Bulldozer plowing gravel and dirt from a Peace River island into the river. Site C construction site, June 2015. Photo by Garth Lenz.
The Trudeau government appears open to helping to finance a hydro-transmission line – a power line that could cross many rivers now left unprotected by the Navigation Protection Act – from the Site C dam in Treaty 8 territory in northeastern British Columbia to Alberta through its new infrastructure privatization bank.
Approaching this with a positive spin, iPolitics reports, “The Trudeau government intends to use its new infrastructure bank to finance a ‘nation-building effort’ to build clean electricity systems between provinces and territories. …For instance, [former World Trade Organization chairman] Sergio Marchi, [now] president of the Canadian Electricity Association, said it could finance the infrastructure needed for British Columbia to transmit its abundant hydro power to Alberta, which is trying to shift off coal-fired electricity, or for Manitoba to transmit its hydro to Saskatchewan, which gets more than 40 per cent of its energy from coal-fired power plants.”
The Vancouver Sun adds, “The Trudeau government has sent a ‘quite positive’ signal that it is prepared to help finance a new transmission link to ship clean B.C. hydroelectric power to Alberta, according to provincial energy minister Bill Bennett. A federal loan guarantee wouldn’t likely be of great benefit for B.C. Hydro, he noted, since the utility and the province can both borrow at cheap rates due to the province’s strong credit rating. But the notion of a direct federal contribution, perhaps through a private-public partnership, could be a deal-maker.”
That article notes, “[Alberta premier Rachel] Notley had previously said her government wouldn’t bite on the transmission line idea unless [British Columbia premier Christy Clark] showed more openness to her plea for an oilsands pipeline to the West Coast. Bennett wouldn’t speculate on whether Morneau’s apparent reference to the B.C.-Alberta project is linked to an appeal for B.C.’s support for an oilsands pipeline.”
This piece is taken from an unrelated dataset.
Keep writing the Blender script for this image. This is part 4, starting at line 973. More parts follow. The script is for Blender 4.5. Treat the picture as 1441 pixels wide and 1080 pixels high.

The Financial Post has previously reported, “[Premier Clark has] made an unexpected proposal to export Site C power to Alberta and asked for $1 billion in federal government aid [for transmission lines] to better connect the two provinces’ electricity systems. Alberta has said it won’t buy B.C.’s power unless it can get bitumen pipelines [the Trans Mountain or Northern Gateway pipelines] to the B.C. coast — something its western neighbour has given it a lot of grief over. But if the two provinces and the federal government can pull off an agreement, the result could be a grand bargain that gives Ottawa more green energy, Alberta its pipelines and B.C. its dam.”
The Site C dam would add 150,000 tonnes of greenhouse gas emissions to B.C.’s carbon footprint, the equivalent of putting 27,000 additional cars on the road each year. The 890,000 barrel per day Kinder Morgan tar sands pipeline would produce an estimated 270 million tonnes of greenhouse gas emissions over a 35-year period.
The Harper government’s C-38 omnibus bill removed power lines and pipelines from provisions of the Navigable Waters Protection Act, while C-45 severely reduce the scope of the rivers and lakes covered by the Act. During the October 2015 federal election, the Liberals criticized the Harper government’s “elimination of the Navigable Waters Protection Act” and promised to “review these changes, restore lost protections, and incorporate more modern safeguards”. Now Transport minister Marc Garneau says, “Some of the changes that were made we may end up saying they’re reasonable, but some of them we definitely will change.”
This equivocation may be because, as The Globe and Mail reports, “The Liberal government is feeling pressure from industry over a campaign pledge to restore regulations surrounding project permits and environmental assessments.” The Hill Times has reported that the groups opposing changes to the Navigation Protection Act could include Marchi’s Canadian Electricity Association.
The Council of Canadians has been calling on the Trudeau government to restore and enhance protections for every lake and every river in this country. We have also called for public financing for public infrastructure projects, a commitment to a 100 per cent clean energy economy by 2050, and the full implementation of the United Nations Declaration on the Rights of Indigenous Peoples, notably the key provision on the right to free, prior and informed consent.
We oppose the privatization bank. CUPE economist Toby Sanger points out, “Ottawa can now borrow at 0.6 per cent over a year and issue 30-year bonds at 1.8 per cent, with provinces a percentage point higher. Long-term borrowing rates have never been this low. Meanwhile large private infrastructure investors expect ‘stable, predictable returns in the 7 to 9 per cent range’.” That means higher private financing costs, lower public revenues, higher user fees, and cuts to workers wages and benefits. And we have opposed the Trans Mountain pipeline and critiqued major dam projects, including the Muskrat Falls dam, for their destruction of rivers, the greenhouse gas emissions they produce, and for violations of Indigenous rights.